Part of our desire for the ansible is wish-fulfilment.  It would allow us to reach out to the stars in a far more immediate way than we can today, when a signal we send to a robot spacecraft takes minutes or hours to reach it.

But instantaneous communication would also greatly aid warfare, as Elizabeth Moon demonstrates in the Vatta's War books.  Pirates equipped with shipboard anisbles would have an advantage over other fleets, and the potential for destruction is huge.  As always, we need to be careful what we wish for.

Saturday, 15 February 2014

The four-dimensional agorab has dimensionally morphed

I can hear you thinking "what is she on about?"  And that's the point.  Even though we're writing science fiction we still have to make ourselves understood.  And that means we have to find ways of describing our worlds and their creatures in ways our readers can understand.

I'm thinking of one much-feted SF book that is up for several awards in 2014 that left me feeling totally cold.  Part of that was because I wasn't fully engaged with the world.  And part of that was because multiple first-person viewpoints were continually jumping about the galaxy.  I'd only just worked out who was speaking and where they were before the writer jerked me off to another location with another character.

I've long had a problem with this issue of form over function in SF short stories.  I read extracts from stories in magazines and wonder why they got published.  Quirky viewpoints and obscure descriptions seems to win out often over simple storytelling.

Which brings me back to the four-dimensional agorab.  I have no more idea of what it is than you have.  It probably describes a piece of future tech, maybe alien tech.  But the point is that if I, or you, as the writer don't have a good idea of what our tech does no amount of alien-sounding words will make it convincing,

Part of the appeal of Star Wars is its used universe look.  Yes, there are anti-gravity drives, force fields, and FTL interstellar travel, but all that is everyday to the characters who inhabit that universe.  It's the equivalent of us turning on our laptop or iPad today.

We couldn't have imagined television three hundred years ago, and we can't even begin to imagine what tech we will have invented three hundred years into the future.  The pace of current tech development is so fast that, were we to see 300 years into the future, we wouldn't understand much about it.

But there is a way through this.  We have to remember that tech is invented for a purpose.  Find the need the tech is there to serve and you have the key to inventing something useful.  Remember the invention of the ansible?  Elizabeth Moon's Vatta's War series of books relies heavily on that tech.  The stories wouldn't work without that technology.

And that's the key,  Make your tech serve some purpose and you'll already have gone a long way towards getting the reader to understand it,

Tuesday, 4 February 2014

Age in SF stories

I recently challenged a comment on Twitter where the writer was focused on getting young people into an SF convention.  My response was "why is everything focused towards the young?"  Being a woman of a certain age, I often find this focus insulting.

It's got me thinking about age in SF stories.  One of my favourite characters, Pyanfar Chanur, is a wily starship trading captain.  She's not young, and her age gives her the wisdom and the nerve to steer a very tricky course through the interstellar politics and warmongering of several species.  She wouldn't have survived five minutes against the mercenary Kif if she wasn't older and wiser.

Elizabeth Moon's Remnant Population features an older woman as the heroine of the story.  She's not well educated, and she gets left behind when the colony is lifted off the planet.  She uses her age and her wisdom to make contact with and get along with the indigenous aliens.

Androids can often live fantastically long lives in SF stories, so can AIs.

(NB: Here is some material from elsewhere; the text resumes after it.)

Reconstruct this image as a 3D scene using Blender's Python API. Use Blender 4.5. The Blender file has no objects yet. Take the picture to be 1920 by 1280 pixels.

Philip Reeve's Stalkers from his Mortal Engines series of books are ancient tech, and even more terrifying for it.  Anne McCaffrey's Aivas from the Pern books is at least 2500 years old, and still functioning perfectly.

These stories provide a counterpoint and a challenge to our culture's present obsession with everything youth.  Older characters have seen this war before, they know how this menace was successfully tackled twenty years ago on some obscure frontier world.

Age gives us the chance to take the long view, to spot disturbing trends that might be emerging that somebody needs to do something about.  Is there a resurgence of piracy in one sector of space? Who remembers the old pirate Turek? Is this a new incarnation of an old conflict?  Older characters are memory-keepers, and memory and history are important for civilized societies.